The solution, then, is for the chief to get a third-person opinion. “When the brain is stressed, it is difficult to make logical decisions and we respond emotionally. Don’t trust your judgment when you are stressed. Get opinion from trusted friends, not your company executives,” Kim said. “That person does not have to be a consultant. You need someone looking from the outside in, not from the inside out.”

Kim cites actress Kim Hae-soo’s response to accusations of plagiarism as an exemplary case of apology. “She apologized immediately, about an hour after the accusations came to light, and took action ― relinquishing the master’s degree,” he said. The incident occurred just as her new drama series was to launch, but the drama enjoyed great ratings ― all because the actress apologized the right way.

Kim’s office has a panoramic view of Gyeongbokgung Palace and the Blue House behind it. Asked what advice he might offer if the Blue House ― frequently criticized for its lack of communication ― were to seek any advice, Kim said matter-of-factly that changes can occur only to the extent that the top person desires it. “The top person must want change,” he said.
Kim Hoh, founder of THE LAB h, speaks during an interview with The Korea Herald on Tuesday at his office in Seoul. (Chung Hee-cho/The Korea Herald)

Kim stressed the importance of listening. Of all the elements of communication ― reading, writing, listening and speaking ― listening is the highest-level skill, according to Kim. “It’s not that people do not know this; it is that people don’t practice it,” he said.

The chances that a staff member will truly speak his mind are virtually nil, according to Kim. “They feel that they stand to gain no credit for it,” said Kim. What the leader can do is request an honest opinion, Kim explained. “Create a structure that makes the employees comfortable to say what they are really thinking,” said Kim.

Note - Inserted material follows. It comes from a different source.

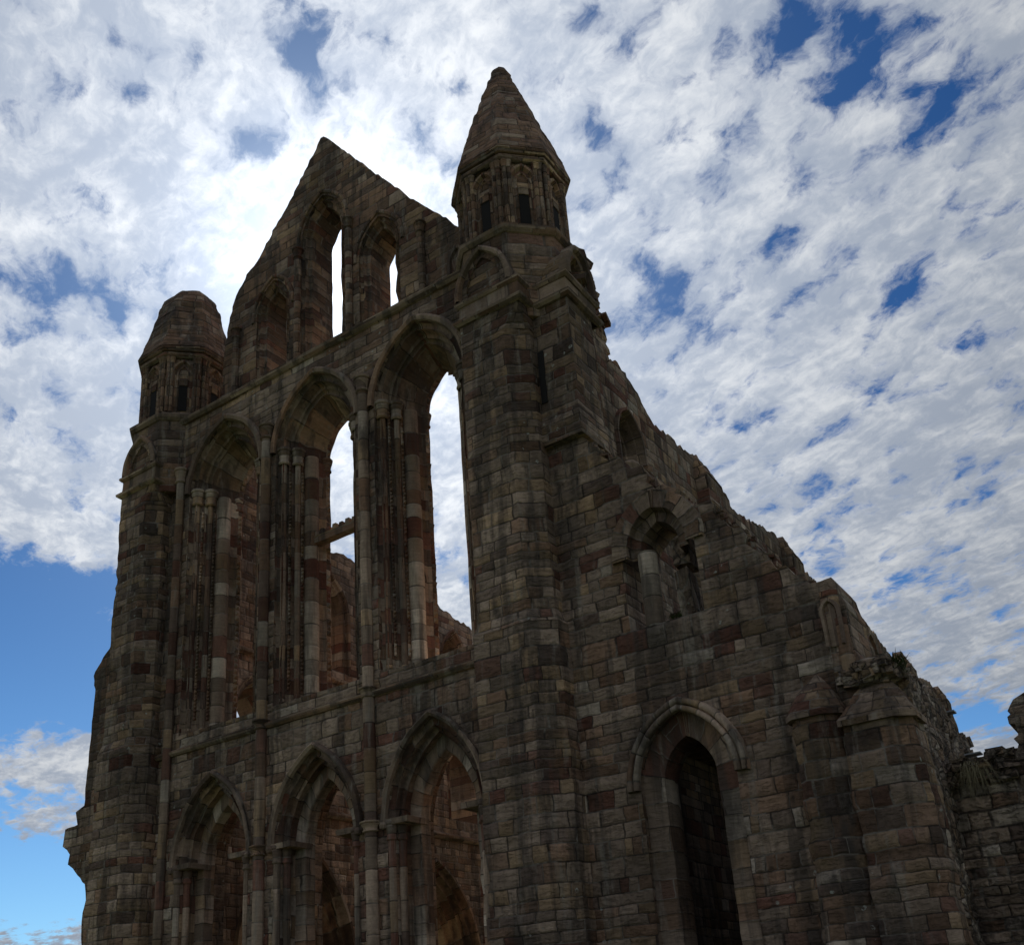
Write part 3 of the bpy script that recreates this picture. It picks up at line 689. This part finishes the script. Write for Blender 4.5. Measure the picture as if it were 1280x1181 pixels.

In the case of the Blue House, the president should request her public opinion team to attack her from the perspective of an outsider, Kim suggested.

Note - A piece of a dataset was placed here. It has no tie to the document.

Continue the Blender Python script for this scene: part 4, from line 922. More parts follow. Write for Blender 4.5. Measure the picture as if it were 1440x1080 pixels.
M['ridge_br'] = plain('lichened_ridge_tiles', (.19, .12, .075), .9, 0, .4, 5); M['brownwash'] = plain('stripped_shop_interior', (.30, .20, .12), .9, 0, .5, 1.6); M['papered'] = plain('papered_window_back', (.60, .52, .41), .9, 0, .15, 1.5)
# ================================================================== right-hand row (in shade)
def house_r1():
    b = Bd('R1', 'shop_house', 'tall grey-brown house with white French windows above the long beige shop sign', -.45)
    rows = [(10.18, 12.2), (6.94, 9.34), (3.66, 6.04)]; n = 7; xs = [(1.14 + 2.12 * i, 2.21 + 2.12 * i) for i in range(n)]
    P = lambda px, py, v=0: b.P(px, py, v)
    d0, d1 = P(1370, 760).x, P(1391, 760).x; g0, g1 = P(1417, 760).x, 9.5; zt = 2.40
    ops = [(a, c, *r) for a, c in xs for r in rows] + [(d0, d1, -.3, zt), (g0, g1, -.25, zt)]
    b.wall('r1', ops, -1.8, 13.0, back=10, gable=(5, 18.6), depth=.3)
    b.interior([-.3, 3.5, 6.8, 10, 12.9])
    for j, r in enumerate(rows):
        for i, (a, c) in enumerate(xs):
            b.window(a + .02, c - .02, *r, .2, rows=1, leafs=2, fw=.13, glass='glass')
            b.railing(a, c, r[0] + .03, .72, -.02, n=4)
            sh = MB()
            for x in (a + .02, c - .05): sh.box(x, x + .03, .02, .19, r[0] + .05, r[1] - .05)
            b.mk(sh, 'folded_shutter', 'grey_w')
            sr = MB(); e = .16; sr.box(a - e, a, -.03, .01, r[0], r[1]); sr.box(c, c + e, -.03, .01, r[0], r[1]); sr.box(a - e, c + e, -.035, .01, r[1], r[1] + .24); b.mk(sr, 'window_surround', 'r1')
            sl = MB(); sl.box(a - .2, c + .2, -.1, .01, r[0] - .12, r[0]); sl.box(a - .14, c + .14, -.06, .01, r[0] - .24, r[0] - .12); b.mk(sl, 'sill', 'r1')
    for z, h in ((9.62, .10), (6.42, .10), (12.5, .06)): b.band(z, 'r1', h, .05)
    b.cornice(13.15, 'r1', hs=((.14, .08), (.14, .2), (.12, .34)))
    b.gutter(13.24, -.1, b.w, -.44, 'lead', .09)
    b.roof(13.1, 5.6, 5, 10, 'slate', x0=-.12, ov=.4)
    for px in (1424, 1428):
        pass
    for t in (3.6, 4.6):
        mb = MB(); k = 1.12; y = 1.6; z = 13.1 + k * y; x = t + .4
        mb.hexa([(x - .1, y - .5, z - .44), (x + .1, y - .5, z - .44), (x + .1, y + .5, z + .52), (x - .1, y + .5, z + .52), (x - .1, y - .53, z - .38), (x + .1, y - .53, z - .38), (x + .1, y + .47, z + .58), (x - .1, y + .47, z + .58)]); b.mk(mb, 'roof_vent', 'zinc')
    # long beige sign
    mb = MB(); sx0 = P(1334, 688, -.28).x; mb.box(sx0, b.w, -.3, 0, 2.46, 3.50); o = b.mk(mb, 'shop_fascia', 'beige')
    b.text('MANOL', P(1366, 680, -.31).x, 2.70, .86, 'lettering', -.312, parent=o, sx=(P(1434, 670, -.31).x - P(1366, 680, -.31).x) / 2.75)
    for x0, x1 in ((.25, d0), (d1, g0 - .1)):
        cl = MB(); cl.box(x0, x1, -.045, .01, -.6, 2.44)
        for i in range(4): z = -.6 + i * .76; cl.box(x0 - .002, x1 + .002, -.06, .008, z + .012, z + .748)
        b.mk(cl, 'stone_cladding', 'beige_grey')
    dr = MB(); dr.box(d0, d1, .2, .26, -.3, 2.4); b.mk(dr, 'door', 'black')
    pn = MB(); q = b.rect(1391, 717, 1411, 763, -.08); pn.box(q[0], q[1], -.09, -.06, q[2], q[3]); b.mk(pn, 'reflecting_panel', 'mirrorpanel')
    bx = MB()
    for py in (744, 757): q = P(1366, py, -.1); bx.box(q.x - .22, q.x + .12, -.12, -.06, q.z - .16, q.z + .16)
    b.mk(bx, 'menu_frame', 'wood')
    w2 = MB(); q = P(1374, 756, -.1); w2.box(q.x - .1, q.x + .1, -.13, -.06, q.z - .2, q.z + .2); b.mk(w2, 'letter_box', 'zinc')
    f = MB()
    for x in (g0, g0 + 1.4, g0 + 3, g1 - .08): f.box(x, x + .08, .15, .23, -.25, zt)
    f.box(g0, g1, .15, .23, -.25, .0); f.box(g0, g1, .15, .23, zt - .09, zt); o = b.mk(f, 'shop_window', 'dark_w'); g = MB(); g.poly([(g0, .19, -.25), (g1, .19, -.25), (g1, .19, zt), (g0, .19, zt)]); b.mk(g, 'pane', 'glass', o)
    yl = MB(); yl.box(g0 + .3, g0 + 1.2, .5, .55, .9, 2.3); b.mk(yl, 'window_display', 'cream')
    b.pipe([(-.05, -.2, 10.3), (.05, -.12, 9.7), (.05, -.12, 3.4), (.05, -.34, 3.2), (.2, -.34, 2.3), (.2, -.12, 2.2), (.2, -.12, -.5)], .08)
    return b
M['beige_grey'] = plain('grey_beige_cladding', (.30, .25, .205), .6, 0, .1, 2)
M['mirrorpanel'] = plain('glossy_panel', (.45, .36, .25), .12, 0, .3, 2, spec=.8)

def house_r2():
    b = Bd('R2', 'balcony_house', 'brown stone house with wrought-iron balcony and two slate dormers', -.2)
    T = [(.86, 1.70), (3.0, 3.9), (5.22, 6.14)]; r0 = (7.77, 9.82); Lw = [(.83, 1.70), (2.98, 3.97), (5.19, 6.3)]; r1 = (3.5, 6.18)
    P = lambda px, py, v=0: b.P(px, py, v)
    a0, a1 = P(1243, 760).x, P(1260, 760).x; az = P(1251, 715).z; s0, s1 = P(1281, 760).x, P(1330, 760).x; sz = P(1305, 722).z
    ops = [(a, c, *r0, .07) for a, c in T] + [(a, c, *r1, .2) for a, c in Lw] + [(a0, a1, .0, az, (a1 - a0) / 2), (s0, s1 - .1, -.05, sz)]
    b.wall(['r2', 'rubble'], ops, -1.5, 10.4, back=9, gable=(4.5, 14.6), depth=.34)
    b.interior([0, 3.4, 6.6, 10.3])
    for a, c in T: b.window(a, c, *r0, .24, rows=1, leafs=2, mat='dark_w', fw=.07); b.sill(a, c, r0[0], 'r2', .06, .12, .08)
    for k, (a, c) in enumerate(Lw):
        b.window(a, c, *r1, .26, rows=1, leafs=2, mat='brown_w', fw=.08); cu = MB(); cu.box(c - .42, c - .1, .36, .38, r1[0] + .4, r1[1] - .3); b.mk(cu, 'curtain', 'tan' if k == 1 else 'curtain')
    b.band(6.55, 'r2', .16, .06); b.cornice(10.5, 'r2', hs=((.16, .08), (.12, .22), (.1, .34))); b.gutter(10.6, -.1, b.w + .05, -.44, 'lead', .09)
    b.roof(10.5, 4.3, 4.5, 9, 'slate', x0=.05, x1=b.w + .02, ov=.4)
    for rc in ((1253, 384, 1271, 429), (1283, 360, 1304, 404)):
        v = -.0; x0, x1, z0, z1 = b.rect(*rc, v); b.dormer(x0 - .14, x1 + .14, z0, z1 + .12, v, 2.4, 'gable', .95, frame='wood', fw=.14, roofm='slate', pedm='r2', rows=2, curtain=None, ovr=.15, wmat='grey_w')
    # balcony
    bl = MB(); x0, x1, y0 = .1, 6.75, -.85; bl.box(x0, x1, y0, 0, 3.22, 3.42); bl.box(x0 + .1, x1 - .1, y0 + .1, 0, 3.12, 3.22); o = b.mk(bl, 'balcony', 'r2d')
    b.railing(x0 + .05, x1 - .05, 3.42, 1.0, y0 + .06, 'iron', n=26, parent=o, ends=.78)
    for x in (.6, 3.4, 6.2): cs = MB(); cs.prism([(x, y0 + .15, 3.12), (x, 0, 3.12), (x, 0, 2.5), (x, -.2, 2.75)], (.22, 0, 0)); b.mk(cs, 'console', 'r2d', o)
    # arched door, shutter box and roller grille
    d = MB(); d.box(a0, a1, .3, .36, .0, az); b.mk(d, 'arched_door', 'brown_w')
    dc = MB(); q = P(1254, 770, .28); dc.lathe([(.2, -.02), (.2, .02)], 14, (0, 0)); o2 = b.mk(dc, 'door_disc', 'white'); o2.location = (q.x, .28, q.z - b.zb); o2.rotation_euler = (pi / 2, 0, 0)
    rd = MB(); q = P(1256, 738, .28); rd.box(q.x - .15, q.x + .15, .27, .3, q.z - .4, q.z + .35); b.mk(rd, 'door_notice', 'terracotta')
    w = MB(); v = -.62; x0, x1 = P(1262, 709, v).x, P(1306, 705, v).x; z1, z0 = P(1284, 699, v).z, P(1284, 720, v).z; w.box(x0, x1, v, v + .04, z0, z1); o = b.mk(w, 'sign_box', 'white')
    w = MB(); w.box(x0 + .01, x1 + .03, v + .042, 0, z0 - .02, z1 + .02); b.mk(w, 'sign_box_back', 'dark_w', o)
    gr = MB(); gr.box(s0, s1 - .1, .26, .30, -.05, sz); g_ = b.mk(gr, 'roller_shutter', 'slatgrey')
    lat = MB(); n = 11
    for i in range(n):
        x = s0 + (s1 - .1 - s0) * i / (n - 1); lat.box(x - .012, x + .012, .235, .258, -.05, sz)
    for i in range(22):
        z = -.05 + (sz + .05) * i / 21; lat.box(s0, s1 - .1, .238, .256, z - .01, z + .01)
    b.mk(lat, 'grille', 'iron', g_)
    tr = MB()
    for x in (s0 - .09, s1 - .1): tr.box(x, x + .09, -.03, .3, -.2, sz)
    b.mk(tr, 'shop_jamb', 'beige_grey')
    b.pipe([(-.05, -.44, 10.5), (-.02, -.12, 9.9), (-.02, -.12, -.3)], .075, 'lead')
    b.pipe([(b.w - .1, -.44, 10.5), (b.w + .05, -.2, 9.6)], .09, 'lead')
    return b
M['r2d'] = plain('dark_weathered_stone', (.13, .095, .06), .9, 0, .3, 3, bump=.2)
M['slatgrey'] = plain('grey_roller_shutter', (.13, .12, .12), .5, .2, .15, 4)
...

Kim, who served as managing director at PR firm Edelman Korea for four years, founded THE LAB h, a leadership and crisis communications coaching firm, in 2007. “I had always harbored the idea that I would make a change when I turned 40, and headhunters advise changing jobs when you are at the top,” said Kim in explaining his career change when he was at the peak of his game. Growing unsatisfied at his position requiring him to conduct general management, he planned a change. “The plan was to work for three years and then leave. I carried it out,” he said.

“You should date your company, not marry it,” said Kim, noting that workers should work at creating an occupation while working for a company. “Occupation is something that you can do alone, even after you leave an organization,” he said. With the average life expectancy growing, people really need to think about what they can do after they retire from their current positions, Kim advised.

As for college graduates who are struggling to find jobs, Kim said, “We all know what jobs are promising. We fail because we do not know ourselves,” he said.

Kim’s first piece of advice is to really exert effort to get to know oneself. “You have to know yourself at least by your early 30s. From 35-45, you need to build your career,” he said.

The second point to remember is that you can create your own job. “There are diverse jobs out there. You need to think micro,” he said. “You need to find what you like and then do it.”

It is also important to know how to accept rejections. “If the rejection rate is eight out of 10 and I don’t take action because I am afraid of rejection, then two will be lost opportunities,” he said.

“While all know the way, few actually walk the way,” Kim said, observing that this is the characteristic of the vast majority. “You have to take the first step. Then opportunity will arise.”